Much of the reaction to the proposed increases shows that ordinary folks — and some extraordinary ones as well — just don't understand tolls.

One of Maryland's leading citizens called me with a suggestion that the state could raise transportation revenue by slapping a toll on Interstate 83 just south of the state line to soak all those pesky Pennsylvanians who use our roads and don't even buy gas here.

I had to explain that the federal government won't allow a state to convert an existing toll-free interstate to a toll road just to tap into the wallets of its neighbors. Maybe if lanes were being added, but not to avoid raising tolls at other facilities. And because the feds put up most of the dough to build the Interstate Highway System, they get to call the shots.

From a federal point of view, they're right. The last thing the national economy needs is each individual state putting up barriers to interstate commerce. That's why we wrote the Constitution.

Another commonly heard suggestion is that we should scrap tolls entirely. After all, weren't they supposed to go away once the project was paid off?

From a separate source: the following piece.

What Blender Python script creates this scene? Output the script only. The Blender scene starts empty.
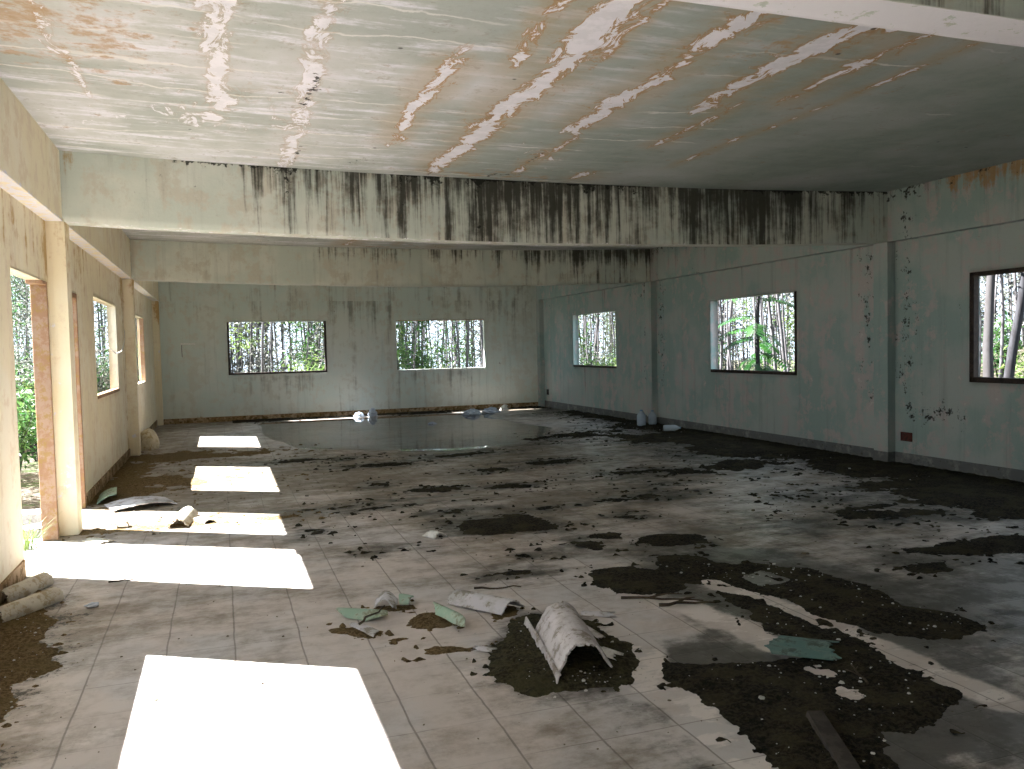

Sorry, look at the devil's fine print. Projects are never really paid off. After construction bills are paid off, the facilities have to be maintained. In Maryland, those costs are enormous and growing. Our toll system is like a health care plan in which almost all the members are high-risk babies and geriatric cases. Only the Fort McHenry Tunnel could be called middle-aged, and its users pay more than their share of premiums.

So why can't we pull the toll facility in our own backyard out of the system so it doesn't have to pay the bills on the ICC? That's the solution some are suggesting for the Bay Bridge.

Sorry. Remember that pact with Beelzebub? It specifies that the Bay Bridge and all of those other facilities are backing existing bonds. And that's your signature on it, Mr. and Mrs. Maryland.

Some readers think the toll increase is a plot by Gov. Martin O'Malley to get money into the Transportation Trust Fund that he can siphon into the general fund. In fact, O'Malley has invited that belief because he has raided that fund to balance the budget.

But toll money doesn't go into that pot. And taxes don't fund the Maryland Toll Authority. So far, it's remained beyond the reach of desperate governors.

Some readers ask: Couldn't we just get rid of tolls and finance transportation with taxes?

Well, maybe — if we paid the toll authority's bondholders enough that they let us out of our obligations. But that, plus the cost of maintaining those aging facilities, would presumably have to come out of the already beleaguered trust fund. How much more are you willing to pay per gallon in gas taxes? Fifty cents? A buck?

Unless taxes suddenly become more popular, it appears we're stuck with tolls. That's not so bad. Tolls have their place in getting big projects done.

But there is one lesson we can take away from this round of increases:

If any politician comes along proposing a shiny new highway project and promising not to raise taxes, that means higher tolls for us down the line. Count on it.